SHORT TASK -> Everything from the first line of the data through the line with "bg.inputs[0].default_value = (0.95, 0.975, 1.0, 1);" is to be echoed exactly, minus the pictures.
[begin GIVEN DATA]
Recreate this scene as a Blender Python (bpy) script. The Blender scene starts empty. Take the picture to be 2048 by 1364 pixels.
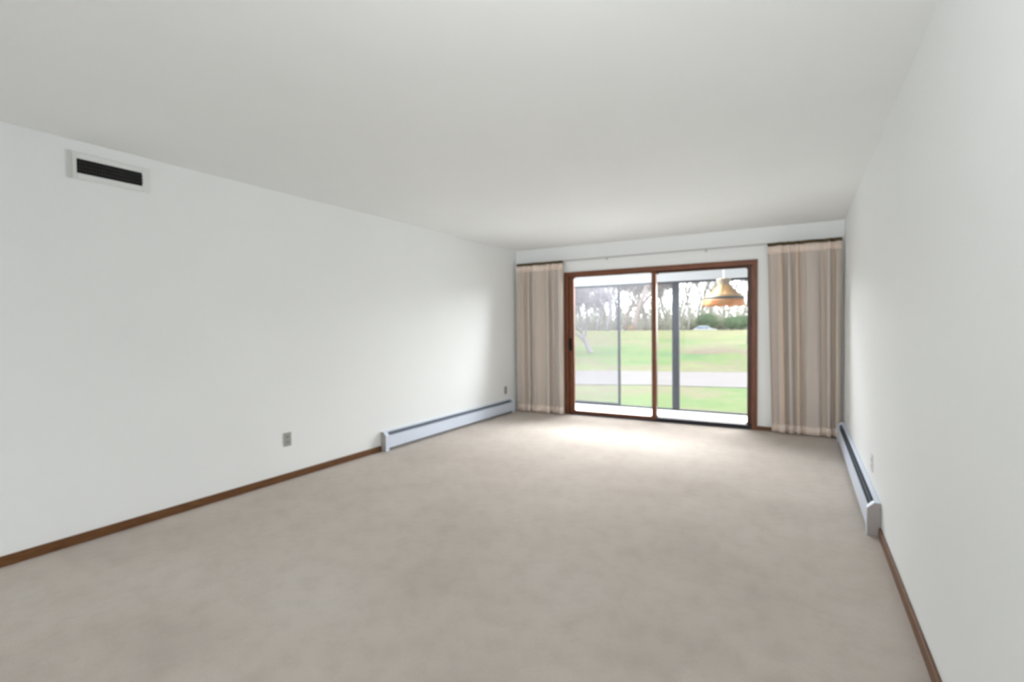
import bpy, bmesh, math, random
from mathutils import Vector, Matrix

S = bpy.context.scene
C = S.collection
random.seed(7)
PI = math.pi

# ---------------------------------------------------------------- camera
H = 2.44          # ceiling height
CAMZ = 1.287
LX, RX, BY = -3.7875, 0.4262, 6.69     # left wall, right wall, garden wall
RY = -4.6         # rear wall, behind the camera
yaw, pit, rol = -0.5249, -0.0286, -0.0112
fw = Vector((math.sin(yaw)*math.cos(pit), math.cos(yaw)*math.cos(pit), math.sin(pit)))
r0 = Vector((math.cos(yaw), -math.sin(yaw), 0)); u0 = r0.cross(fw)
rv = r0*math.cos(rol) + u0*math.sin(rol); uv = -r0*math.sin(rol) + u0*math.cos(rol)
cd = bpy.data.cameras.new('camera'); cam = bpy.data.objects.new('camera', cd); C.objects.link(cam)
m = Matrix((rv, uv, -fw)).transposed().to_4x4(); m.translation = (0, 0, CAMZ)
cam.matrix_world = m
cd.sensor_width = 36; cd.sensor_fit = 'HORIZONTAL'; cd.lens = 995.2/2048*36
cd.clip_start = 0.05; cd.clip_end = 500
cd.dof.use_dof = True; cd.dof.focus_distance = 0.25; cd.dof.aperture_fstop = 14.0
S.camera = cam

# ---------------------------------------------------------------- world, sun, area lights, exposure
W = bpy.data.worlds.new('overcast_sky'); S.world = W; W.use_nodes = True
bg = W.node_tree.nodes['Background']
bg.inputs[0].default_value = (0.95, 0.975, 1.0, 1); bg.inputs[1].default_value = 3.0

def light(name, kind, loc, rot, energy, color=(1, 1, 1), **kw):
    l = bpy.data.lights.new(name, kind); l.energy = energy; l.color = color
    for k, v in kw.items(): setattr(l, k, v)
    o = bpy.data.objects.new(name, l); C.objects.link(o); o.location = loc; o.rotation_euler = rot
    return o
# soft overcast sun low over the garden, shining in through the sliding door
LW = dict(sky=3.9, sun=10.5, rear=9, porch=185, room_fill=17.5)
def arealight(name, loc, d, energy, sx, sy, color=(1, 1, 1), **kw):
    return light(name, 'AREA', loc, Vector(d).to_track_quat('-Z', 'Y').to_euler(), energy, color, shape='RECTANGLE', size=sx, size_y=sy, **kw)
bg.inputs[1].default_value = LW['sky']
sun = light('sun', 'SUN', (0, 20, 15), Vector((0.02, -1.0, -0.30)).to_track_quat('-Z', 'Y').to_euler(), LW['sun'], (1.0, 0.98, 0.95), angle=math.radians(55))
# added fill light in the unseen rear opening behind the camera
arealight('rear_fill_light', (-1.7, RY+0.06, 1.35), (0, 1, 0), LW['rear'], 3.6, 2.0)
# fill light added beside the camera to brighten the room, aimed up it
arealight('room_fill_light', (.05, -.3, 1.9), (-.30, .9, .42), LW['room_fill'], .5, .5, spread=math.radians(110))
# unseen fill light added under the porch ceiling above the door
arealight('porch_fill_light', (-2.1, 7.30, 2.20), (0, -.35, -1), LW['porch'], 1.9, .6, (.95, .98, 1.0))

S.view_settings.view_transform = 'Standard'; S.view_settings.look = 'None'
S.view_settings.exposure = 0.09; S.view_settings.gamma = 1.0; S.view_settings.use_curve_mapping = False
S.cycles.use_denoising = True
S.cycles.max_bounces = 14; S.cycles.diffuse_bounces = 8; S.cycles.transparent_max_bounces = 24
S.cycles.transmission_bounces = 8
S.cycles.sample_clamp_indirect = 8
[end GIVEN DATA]
RESPONSE BELOW ->
Recreate this scene as a Blender Python (bpy) script. The Blender scene starts empty. Take the picture to be 2048 by 1364 pixels.
import bpy, bmesh, math, random
from mathutils import Vector, Matrix

S = bpy.context.scene
C = S.collection
random.seed(7)
PI = math.pi

# ---------------------------------------------------------------- camera
H = 2.44          # ceiling height
CAMZ = 1.287
LX, RX, BY = -3.7875, 0.4262, 6.69     # left wall, right wall, garden wall
RY = -4.6         # rear wall, behind the camera
yaw, pit, rol = -0.5249, -0.0286, -0.0112
fw = Vector((math.sin(yaw)*math.cos(pit), math.cos(yaw)*math.cos(pit), math.sin(pit)))
r0 = Vector((math.cos(yaw), -math.sin(yaw), 0)); u0 = r0.cross(fw)
rv = r0*math.cos(rol) + u0*math.sin(rol); uv = -r0*math.sin(rol) + u0*math.cos(rol)
cd = bpy.data.cameras.new('camera'); cam = bpy.data.objects.new('camera', cd); C.objects.link(cam)
m = Matrix((rv, uv, -fw)).transposed().to_4x4(); m.translation = (0, 0, CAMZ)
cam.matrix_world = m
cd.sensor_width = 36; cd.sensor_fit = 'HORIZONTAL'; cd.lens = 995.2/2048*36
cd.clip_start = 0.05; cd.clip_end = 500
cd.dof.use_dof = True; cd.dof.focus_distance = 0.25; cd.dof.aperture_fstop = 14.0
S.camera = cam

# ---------------------------------------------------------------- world, sun, area lights, exposure
W = bpy.data.worlds.new('overcast_sky'); S.world = W; W.use_nodes = True
bg = W.node_tree.nodes['Background']
bg.inputs[0].default_value = (0.95, 0.975, 1.0, 1); bg.inputs[1].default_value = 3.0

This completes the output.